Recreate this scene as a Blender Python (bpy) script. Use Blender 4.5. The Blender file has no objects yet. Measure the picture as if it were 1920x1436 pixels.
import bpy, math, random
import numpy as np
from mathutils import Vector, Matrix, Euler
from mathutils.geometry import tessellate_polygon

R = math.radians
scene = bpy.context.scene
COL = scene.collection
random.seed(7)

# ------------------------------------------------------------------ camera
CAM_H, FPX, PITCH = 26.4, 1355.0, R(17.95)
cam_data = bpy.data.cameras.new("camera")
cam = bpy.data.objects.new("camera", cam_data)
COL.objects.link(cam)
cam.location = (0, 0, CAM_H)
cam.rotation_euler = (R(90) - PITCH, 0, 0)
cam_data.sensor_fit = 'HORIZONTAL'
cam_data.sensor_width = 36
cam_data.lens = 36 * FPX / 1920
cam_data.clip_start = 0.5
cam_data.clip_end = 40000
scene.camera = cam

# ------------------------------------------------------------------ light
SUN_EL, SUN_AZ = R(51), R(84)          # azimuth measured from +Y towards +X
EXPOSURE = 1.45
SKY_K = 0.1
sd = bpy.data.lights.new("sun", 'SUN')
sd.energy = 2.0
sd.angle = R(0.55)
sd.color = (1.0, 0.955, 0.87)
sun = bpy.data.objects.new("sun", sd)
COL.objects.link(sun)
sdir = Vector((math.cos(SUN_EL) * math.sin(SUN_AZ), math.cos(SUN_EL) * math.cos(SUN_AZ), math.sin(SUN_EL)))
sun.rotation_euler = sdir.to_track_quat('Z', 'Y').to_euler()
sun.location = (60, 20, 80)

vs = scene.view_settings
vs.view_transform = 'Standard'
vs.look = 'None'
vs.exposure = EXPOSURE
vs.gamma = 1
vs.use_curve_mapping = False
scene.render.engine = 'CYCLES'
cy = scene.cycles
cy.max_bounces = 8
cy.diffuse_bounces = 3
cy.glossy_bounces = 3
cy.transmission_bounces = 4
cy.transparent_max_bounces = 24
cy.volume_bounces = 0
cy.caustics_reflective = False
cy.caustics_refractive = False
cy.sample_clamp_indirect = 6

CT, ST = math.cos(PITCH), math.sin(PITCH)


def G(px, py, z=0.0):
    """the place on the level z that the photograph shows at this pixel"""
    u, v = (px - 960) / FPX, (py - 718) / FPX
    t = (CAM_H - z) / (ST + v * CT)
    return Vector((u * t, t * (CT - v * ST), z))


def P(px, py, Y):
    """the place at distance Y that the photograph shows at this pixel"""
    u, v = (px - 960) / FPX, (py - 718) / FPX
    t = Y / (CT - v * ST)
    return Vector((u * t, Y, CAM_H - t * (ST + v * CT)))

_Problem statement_
Reproduce all of the data exactly as given.

_Correct answer_
Recreate this scene as a Blender Python (bpy) script. Use Blender 4.5. The Blender file has no objects yet. Measure the picture as if it were 1920x1436 pixels.
import bpy, math, random
import numpy as np
from mathutils import Vector, Matrix, Euler
from mathutils.geometry import tessellate_polygon

R = math.radians
scene = bpy.context.scene
COL = scene.collection
random.seed(7)

# ------------------------------------------------------------------ camera
CAM_H, FPX, PITCH = 26.4, 1355.0, R(17.95)
cam_data = bpy.data.cameras.new("camera")
cam = bpy.data.objects.new("camera", cam_data)
COL.objects.link(cam)
cam.location = (0, 0, CAM_H)
cam.rotation_euler = (R(90) - PITCH, 0, 0)
cam_data.sensor_fit = 'HORIZONTAL'
cam_data.sensor_width = 36
cam_data.lens = 36 * FPX / 1920
cam_data.clip_start = 0.5
cam_data.clip_end = 40000
scene.camera = cam

# ------------------------------------------------------------------ light
SUN_EL, SUN_AZ = R(51), R(84)          # azimuth measured from +Y towards +X
EXPOSURE = 1.45
SKY_K = 0.1
sd = bpy.data.lights.new("sun", 'SUN')
sd.energy = 2.0
sd.angle = R(0.55)
sd.color = (1.0, 0.955, 0.87)
sun = bpy.data.objects.new("sun", sd)
COL.objects.link(sun)
sdir = Vector((math.cos(SUN_EL) * math.sin(SUN_AZ), math.cos(SUN_EL) * math.cos(SUN_AZ), math.sin(SUN_EL)))
sun.rotation_euler = sdir.to_track_quat('Z', 'Y').to_euler()
sun.location = (60, 20, 80)

vs = scene.view_settings
vs.view_transform = 'Standard'
vs.look = 'None'
vs.exposure = EXPOSURE
vs.gamma = 1
vs.use_curve_mapping = False
scene.render.engine = 'CYCLES'
cy = scene.cycles
cy.max_bounces = 8
cy.diffuse_bounces = 3
cy.glossy_bounces = 3
cy.transmission_bounces = 4
cy.transparent_max_bounces = 24
cy.volume_bounces = 0
cy.caustics_reflective = False
cy.caustics_refractive = False
cy.sample_clamp_indirect = 6

CT, ST = math.cos(PITCH), math.sin(PITCH)


def G(px, py, z=0.0):
    """the place on the level z that the photograph shows at this pixel"""
    u, v = (px - 960) / FPX, (py - 718) / FPX
    t = (CAM_H - z) / (ST + v * CT)
    return Vector((u * t, t * (CT - v * ST), z))


def P(px, py, Y):
    """the place at distance Y that the photograph shows at this pixel"""
    u, v = (px - 960) / FPX, (py - 718) / FPX
    t = Y / (CT - v * ST)
    return Vector((u * t, Y, CAM_H - t * (ST + v * CT)))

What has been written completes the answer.